US triple-net lease funds attracting Asian institutional investors

US triple-net lease funds attracting Asian institutional investors

Danai Pathomvanich
Oct 15, 2014

The US Federal Reserve’s policy to keep benchmark rates at 0.25 per cent until 2015 has given rise to non-traditional alternative US investments that can provide stable bond-like returns at much higher yield.

Because of expected continuing low-yields from traditional bond funds, many institutional investors are turning to other types of alternative investments such as triple-net lease funds for bond-like security and added yields.

While most US bond funds yield between two and three per cent per annum, well-run and well-diversified triple-net lease funds offer dividend yields of between five and eight per cent.

In some circumstances, triple-net funds may also provide capital gain opportunities from rising real estate prices.
More importantly, many Asian institutional investors who are gradually diversifying overseas have shown tremendous interest in triple-net lease funds.

Triple net leases

In the United States, triple-net lease commercial properties have been in existence for decades.
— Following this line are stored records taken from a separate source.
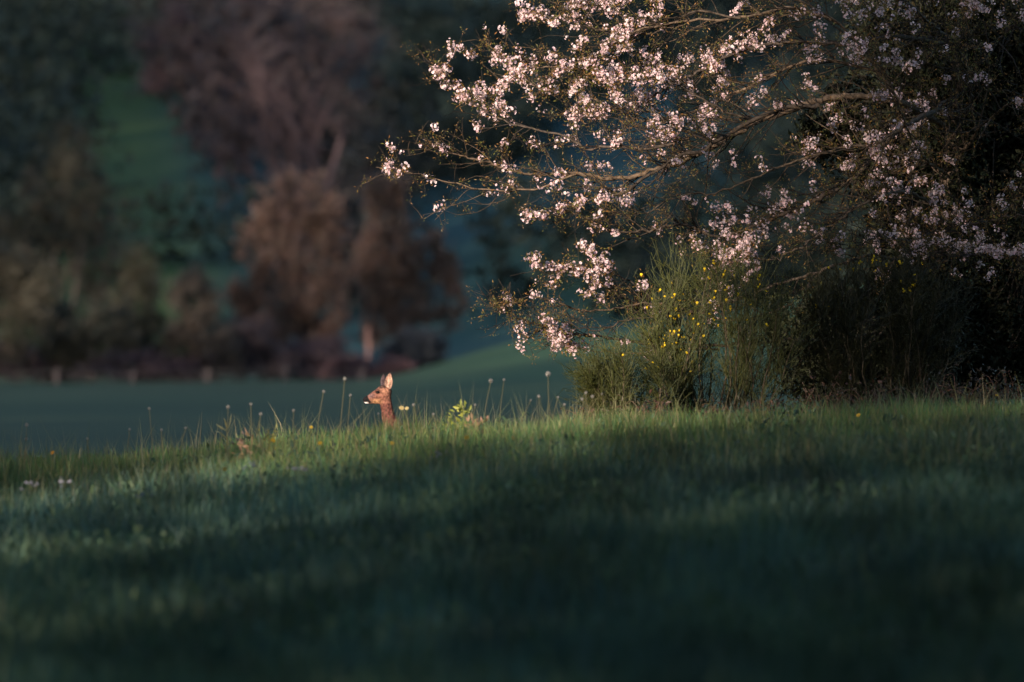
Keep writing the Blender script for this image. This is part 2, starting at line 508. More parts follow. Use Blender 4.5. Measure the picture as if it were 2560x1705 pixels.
far_tree('dark_wood_tree', 'dark leafless tree on the upper hillside in the top left corner', 'tree', FP(230, 160), FP(230, 70), 640,
         FL((230, -10, 170, 90), (330, 90, 80, 110), (100, -30, 120, 60)), [(0.05, 0.035, 0.035)], 7000, 0.28, (0.05, 0.04, 0.04), 0.25, 800, [(0.06, 0.045, 0.05)], 30, twr=0.04)
far_tree('dark_wood_tree', 'purple brown bare tree on the slope left of the tall grey-stemmed tree', 'tree', FP(400, 330), FP(400, 200), 560,
         FL((400, 120, 100, 120), (380, 220, 70, 90), (460, 240, 80, 100), (440, 330, 60, 60), (520, 390, 50, 50)), [(0.085, 0.05, 0.055)], 6000, 0.2, (0.08, 0.055, 0.06), 0.2, 900, [(0.10, 0.065, 0.075)], 26, twr=0.03)
far_tree('blue_green_tree', 'dark blue-green tree on the slope right of the tall bare tree', 'tree', FP(930, 400), FP(930, 290), 520,
         FL((930, 200, 80, 120), (860, 290, 60, 60), (1000, 110, 80, 100), (950, 40, 100, 60)), [(0.025, 0.045, 0.045), (0.03, 0.05, 0.045)], 9000, 0.24, (0.05, 0.045, 0.045), 0.2)
far_tree('hill_top_tree', 'blurred brown tree high on the hillside behind the top blossom branches', 'tree', FP(1420, 140), FP(1420, 60), 600,
         FL((1400, -20, 140, 90), (1560, 20, 120, 80), (1700, 0, 150, 90)), [(0.07, 0.05, 0.05)], 8000, 0.25, (0.07, 0.055, 0.05), 0.25, 700, [(0.08, 0.06, 0.06)], 30, twr=0.035)
far_tree('hill_top_tree', 'dark tree mass on the hillside behind the right of the cherry crown', 'tree', FP(1960, 420), FP(1960, 300), 560,
         FL((1960, 200, 160, 190), (2120, 160, 180, 190), (1830, 90, 120, 110)), [(0.035, 0.035, 0.028)], 12000, 0.25, (0.06, 0.05, 0.045), 0.25, 600, [(0.06, 0.05, 0.05)], 30, twr=0.035)

hedge = [
    ('low olive hawthorn bush in the hedge at the far left edge', (40, 870), (40, 800), [(40, 720, 90, 120), (0, 640, 70, 80)], [(0.05, 0.045, 0.03)]),
    ('dark bush in the hedge below the pale-stemmed tree', (210, 870), (210, 810), [(210, 770, 100, 80), (160, 800, 70, 50)], [(0.038, 0.038, 0.028)]),
    ('olive brown bush in the hedge right of the pale-stemmed tree', (320, 870), (320, 800), [(310, 690, 60, 110), (340, 790, 70, 60)], [(0.06, 0.052, 0.034), (0.048, 0.052, 0.03)]),
    ('grey brown bush between the pale-stemmed tree and the round brown tree', (440, 870), (440, 800), [(440, 710, 55, 90), (460, 800, 80, 60)], [(0.06, 0.048, 0.04)]),
    ('dark plum bush at the left foot of the round brown tree', (560, 875), (560, 830), [(550, 800, 80, 65), (600, 830, 70, 40)], [(0.065, 0.045, 0.05)]),
    ('dark plum bush under the round brown tree', (720, 878), (720, 840), [(720, 830, 90, 48), (790, 845, 60, 32)], [(0.065, 0.042, 0.05)]),
    ('reddish brown bramble heap right of the pale pink trunk', (840, 885), (840, 855), [(800, 855, 50, 30), (895, 858, 60, 26), (850, 868, 60, 18)], [(0.10, 0.055, 0.06)]),
    ('dark shrub at the right foot of the pale-trunked tree', (960, 870), (960, 840), [(950, 810, 60, 45)], [(0.03, 0.035, 0.045)]),
    ('low plum-coloured hedge shrub at the left field edge', (110, 875), (110, 840), [(100, 840, 110, 36), (10, 830, 70, 40)], [(0.06, 0.04, 0.05)]),
    ('low plum-coloured hedge shrub below the olive bush', (360, 875), (360, 845), [(330, 845, 120, 32), (450, 850, 80, 28)], [(0.062, 0.04, 0.048)]),
]
for k, (lab, b, f, lb, cols) in enumerate(hedge):
    far_tree('hedge_bush', lab, 'bush', FP(*b), FP(*f), 366 + (k % 3) * 1.5, FL(*[(a, b_, c * 1.25, d * 1.2) for a, b_, c, d in lb]), cols, 4200, 0.15, (0.09, 0.07, 0.06), 0.05, 260, [tuple(c * 1.2 for c in cols[0])], 14, group='bushes of the hedge beyond the field', twr=0.014)

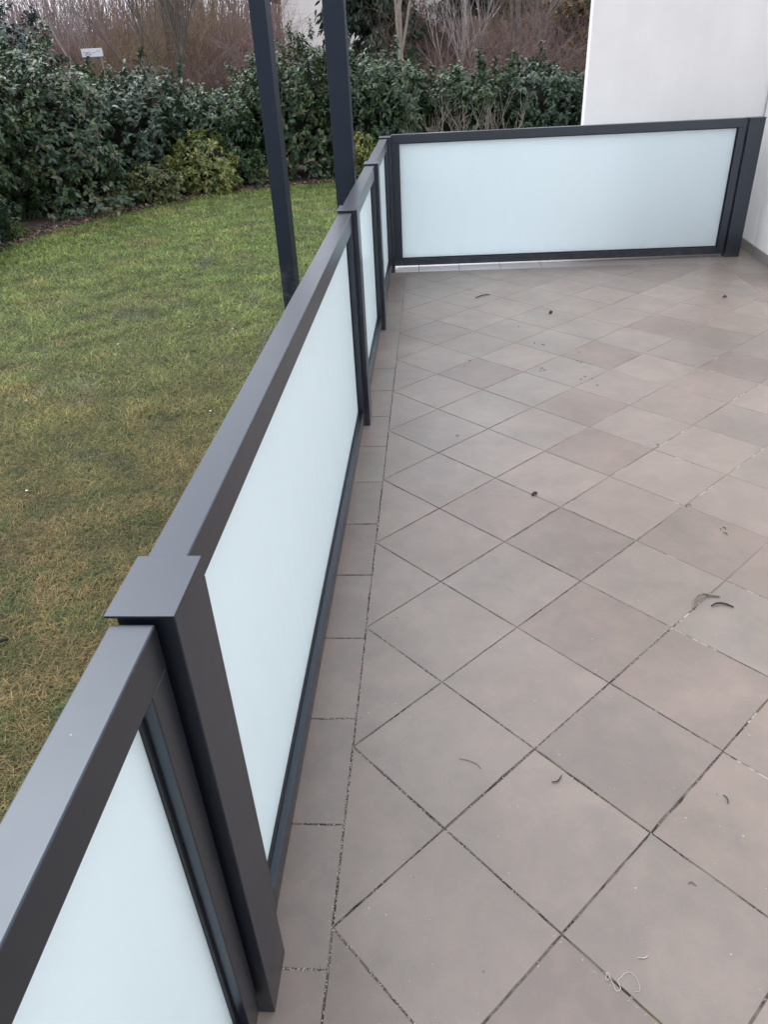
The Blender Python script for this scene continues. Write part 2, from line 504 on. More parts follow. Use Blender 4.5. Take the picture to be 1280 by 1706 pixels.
for i in range(0, 13):
    for j in range(-10, 26):
        if (i + j) % 2 == 0: pass
        else: continue
        # diamond centred at (i*U/2 , j*U/2 + U/2) so that its corners fall on the border joint
        cx_, cy_ = i * U / 2, j * U / 2 + U / 2
        d = [(cx_ + U / 2, cy_), (cx_, cy_ + U / 2), (cx_ - U / 2, cy_), (cx_, cy_ - U / 2)]
        for a, b_, c_ in ((-1, 0, -XB), (1, 0, XR), (0, 1, YB), (0, -1, -YN)):
            d = clip(d, a, b_, c_)
            if len(d) < 3: break
        tile(d)
for k in range(-7, 17):
    y0 = -.085 + .3283 * k; y1 = y0 + .3283
    if y1 > YB: y1 = YB
    if y0 < YB - .02:
        tile([(-.182, y0), (XB, y0), (XB, y1), (-.182, y1)], joint=.005)
for k in range(-1, 8):
    x0 = .1 + .333 * k; x1 = x0 + .333
    x0 = max(x0, -.182); x1 = min(x1, XR)
    if x1 - x0 > .02:
        mt_ = M_SHEEN
        tile([(x0, YB), (x1, YB), (x1, 5.60), (x0, 5.60)], mt_, joint=.005)
        tile([(x0, 5.60), (x1, 5.60), (x1, 5.862), (x0, 5.862)], mt_, joint=.005)
for k in range(-7, 17):
    y0 = .12 + .345 * k; y1 = min(y0 + .345, 5.862)
    if y0 < 5.85: tile([(XR, y0), (XW, y0), (XW, y1), (XR, y1)])

# white grit in the near joints and loose crumbs
def grit():
    P = []
    def along(a, b_, n, w, s):
        for _ in range(n):
            tt = random.random(); x = a[0] + (b_[0] - a[0]) * tt; y = a[1] + (b_[1] - a[1]) * tt
            P.append((x + random.gauss(0, w), y + random.gauss(0, w), s * 1.9 * random.uniform(.5, 1.4)))
    along((0, -.4), (0, 1.5), 520, .0018, .0007)
    along((0, 1.5), (0, 2.6), 120, .0018, .0008)
    along((-.1, -.085), (0, -.085), 50, .0015, .0008)
    along((-.1, .243), (0, .243), 12, .0015, .0007)
    along((-.1, .571), (0, .571), 20, .0015, .0007)
    along((0, 0), (U, -U), 160, .0016, .0007)
    along((0, 0), (U, U), 30, .0018, .0007)
    along((U * .95, 0), (U * 1.5, -U * .5), 40, .0018, .0008)
    along((0, U), (U, 0), 60, .0018, .0007)
    along((U, U), (U * 2.4, U * 2.4), 60, .002, .0008)
    along((0, U * 2), (U, U), 40, .0018, .0007)
    for _ in range(520):
        x = random.uniform(-.09, 2.2); y = -.4 + 3.2 * random.random() ** 1.6
        P.append((x, y, random.uniform(.0006, .0015)))
    V = []; F = []
    for x, y, s in P:
        n = len(V); a = random.uniform(0, 6)
        zz = .0006
        for k in range(4):
            V.append((x + s * math.cos(a + k * 1.57) * random.uniform(.7, 1.2), y + s * math.sin(a + k * 1.57) * random.uniform(.7, 1.2), zz - .001))
        V.append((x, y, zz + s * 1.0))
        F += [(n, n + 1, n + 4), (n + 1, n + 2, n + 4), (n + 2, n + 3, n + 4), (n + 3, n, n + 4)]
    mb = MB(); mb.poly(V, F)
    me = bpy.data.meshes.new('grit'); me.from_pydata(V, [], F)
    return me
M_GRIT = flat_mat('pale_grit', (.50, .48, .44), (.78, .76, .72), 90, .8)
o = link_mesh('grit', grit(), M_GRIT); tag(o, 'tiny pale grit crumbs scattered along the joints of the terrace tiles', 'grit', kind='stuff')

# ---------------------------------------------------------------- house walls
hw = tag(empty('house_wall', (XW, 5.868, GZ)), 'smooth white rendered side wall with grey skirting tiles along the terrace', 'wall')
def wbox(name, x0, x1, y0, y1, z0, z1, mat, par, bev=.003):
    mb = MB(); ox, oy, oz = par.location
    mb.box(x0 - ox, x1 - ox, y0 - oy, y1 - oy, z0 - oz, z1 - oz)
    return mb.build(name, mat, par, bevel=bev)
wbox('wall_face', XW, XW + .35, -6, 6.12, GZ, 6.0, M_WALL, hw)
for k in range(24):
    y1 = 5.858 - .345 * k
    wbox('skirting_tile', XW - .011, XW - .0005, y1 - .343, y1, .0006, .074, M_SKIRT, hw, .001)
mb = MB()  # uneven grey strip up the wall corner
pts = [(random.uniform(-.0008, .0008) - .003, 5.857, z * .1 + .98) for z in range(0, 50)]
mb.tube(pts, [.005 + random.uniform(-.0015, .002) for _ in pts], 6)
so = mb.build('corner_strip', M_STRIP, None, smooth=True); so.location = (XW - .002, 0, -.9 + .0); so.parent = hw; so.matrix_parent_inverse = Matrix.Translation((-XW, -5.868, .9))
hw.rotation_euler.z = math.radians(-2.0)
ww = tag(empty('wing_wall', (2.1, 5.99, GZ)), 'tall white rendered wall end standing behind the rear frosted panel', 'wall')
wbox('wall_face', 1.425, XW - .002, 5.868, 5.99, GZ, 6.0, M_WALL, ww)
for x0, x1 in ((1.43, 1.76), (1.762, 2.09), (2.092, 2.42), (2.422, XW - .014)):
    wbox('skirting_tile', x0, x1, 5.857, 5.8675, .0006, .074, M_SKIRT, ww, .001)

# ---------------------------------------------------------------- railing
XI = -.114                          # frame inner face
ZT = .984                           # handrail top
H = .993
PW = .118
Y1, Y2, Y3, Y4 = -.168, 2.434, 3.872, 5.31
XP = -.0925

def ring(x0, x1, z0, z1, e, y0, y1):
    V = []
    for y in (y0, y1):
        V += [(x0, y, z0), (x1, y, z0), (x1, y, z1), (x0, y, z1), (x0 + e, y, z0 + e), (x1 - e, y, z0 + e), (x1 - e, y, z1 - e), (x0 + e, y, z1 - e)]
    F = []
    for k in range(4):
        k2 = (k + 1) % 4
        F += [(k, k2, 4 + k2, 4 + k), (8 + k, 12 + k, 12 + k2, 8 + k2), (k, 8 + k, 8 + k2, k2), (4 + k, 4 + k2, 12 + k2, 12 + k)]
    mb = MB(); mb.poly(V, F); return mb

def frame_panel(par, M, L, hr=.068, zb=.045, bh=.056):
    """x' along 0..L, y' 0 (terrace side) .. .057 (outside)."""
    d = .057
    def place(o, parent=par):
        if parent is par: o.matrix_local = M
        o.parent = parent
        return o
    def bx(nm, x0, x1, y0, y1, z0, z1, mat, bev=.0015):
        mb = MB(); mb.box(x0, x1, y0, y1, z0, z1); return place(mb.build(nm, mat, None, bevel=bev))
    bx('handrail', 0, L, 0, d, ZT - hr, ZT, M_METAL, .0022)
    bx('bottom_rail', .0555, L - .0555, .0006, d - .0006, zb, zb + bh, M_METAL)
    bx('stile', 0.0005, .055, .0003, d - .0003, zb, ZT - hr - .0005, M_METAL)
    bx('stile', L - .055, L - .0005, .0003, d - .0003, zb, ZT - hr - .0005, M_METAL)
    gx0, gx1, gz0, gz1 = .055, L - .055, zb + bh, ZT - hr
    gl = bx('glass_pane', gx0 + .002, gx1 - .002, .026, .036, gz0 + .002, gz1 - .002, M_GLASS, .0006)
    for y0, y1 in ((.0195, .0258), (.0362, .042)):
        gk = ring(gx0 + .0004, gx1 - .0004, gz0 + .0004, gz1 - .0004, .007, y0, y1).build('gasket', M_RUB, None)
        gk.parent = gl

def post(par, M, h=H, cx0=-.004):
    mb = MB(); mb.box(.002, PW - .002, 0, .074, .0005, h - .0045)
    o = mb.build('post', M_METAL, None, bevel=.0018); o.matrix_local = M; o.parent = par
    mb = MB(); mb.box(cx0, PW + .004, -.0025, .086, h - .004, h)
    c_ = mb.build('cap_plate', M_METAL, None, bevel=.0008); c_.parent = o
    for x0, x1 in ((-.0078, .0015), (PW - .0015, PW + .0078)):
        for z0 in (.15, .82):
            mb = MB(); mb.box(x0, x1, .03, .062, z0, z0 + .05); q = mb.build('bracket', M_RUB, None); q.parent = o

rl = tag(empty('railing'), 'long side railing beside the lawn, dark frames with frosted panes and flat post caps', 'railing')
def side_m(x, y): return Matrix(((0, -1, 0, x), (1, 0, 0, y), (0, 0, 1, 0), (0, 0, 0, 1)))
for a, c2 in ((-2.75, Y1), (Y1 + PW, Y2), (Y2 + PW, Y3), (Y3 + PW, Y4)):
    frame_panel(rl, side_m(XI, a + .008), c2 - a - .016)
for yy in (Y1, Y2, Y3, Y4):
    post(rl, side_m(XP, yy))
rb = tag(empty('railing', (-.1, 5.44, 0)), 'rear railing with one wide frosted pane, closing the end of the terrace', 'railing')
RM = Matrix.Translation((.006, 0, .012)) @ Matrix.Rotation(math.radians(.9), 4, 'Z')
frame_panel(rb, RM, 2.652, hr=.060, zb=.010, bh=.053)
post(rb, Matrix.Translation((2.664, .024, 0)), h=H + .004)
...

Net- leased properties are structured so that owners require negligible management and minimal oversight.

Tenants pay not only rents but are also responsible for property expenses normally paid by owners, including taxes, insurance and maintenance.

Triple-net lease cash flows are also very dependable. Well-managed triple-net lease funds own well-located properties that are leased to high-credit-quality rated-tenants including investment grade tenants.

Shopping center triple-net lease tenants may include well-known retailers such as Walgreens, Target and Nordstrom.

Other triple-net lease tenants include global fast-food companies such as McDonalds, Burger King and KFC.

Sustainable triple-net lease portfolios

Top-quality sustainable triple-net lease portfolios should include many “best-in-class” names that regularly pay durable rent checks measured by consistent earnings generated from strategically acquired facilities.

For instance, Nordstrom and Target stores are critical anchor tenants for regional shopping centers drawing customers who drive hours to their shopping destinations.

Well-run triple-net lease funds should be well-managed and focused. For instance, several of the most successful focus solely on “investment grade” properties. Others may focus on stable but growing regions.

A sound risk management profile requires carefully acquired assets. For instance several successful US triple-net lease funds have properties with primary remaining lease terms of about 10 to 12 years and average age of about five years.

Voracious appetites

The slow US recovery and low-benchmark Fed interest rates have made triple-net lease funds very attractive for institutional investors seeking yield and safety.

One of the most well known companies that a primarily features triple-net lease asset is New York Stock Exchange listed National Retail Properties.

Structured as a Real Estate Investment Trust, the company as of June 30, 2014 owned a diversified portfolio of 1,927 investment properties across 47 states, with total gross leasable area of approximately 20.8 million square feet.

More importantly, to provide proper diversification, these properties are leased to tenants in 38 industry classifications.

The company claims that its occupancy rate has never dropped below 93.5% in its history because of strong underwriting and smart selection of tenants.

In June 2014 it was 98.5 per cent. In 2013, National Retail paid a dividend yield of 4.8 per cent. According to the company, it has provided investors with one year (13.4 per cent), 5 year (23.2 per cent) and 10 year (14.8 per cent) total investment returns.

Asian institutional investors

Large Asian institutional investors that are diversifying parts of their fast-growing portfolios overseas are now carefully scrutinizing triple-net lease funds.

Triple-net lease bond-like funds provide higher yields than traditional conservative bond investments often considered for their nascent forays into foreign markets.

Asian institutional investors are becoming extremely yield-conscious because their fast-aging societies will require massive pension payouts in the next several decades.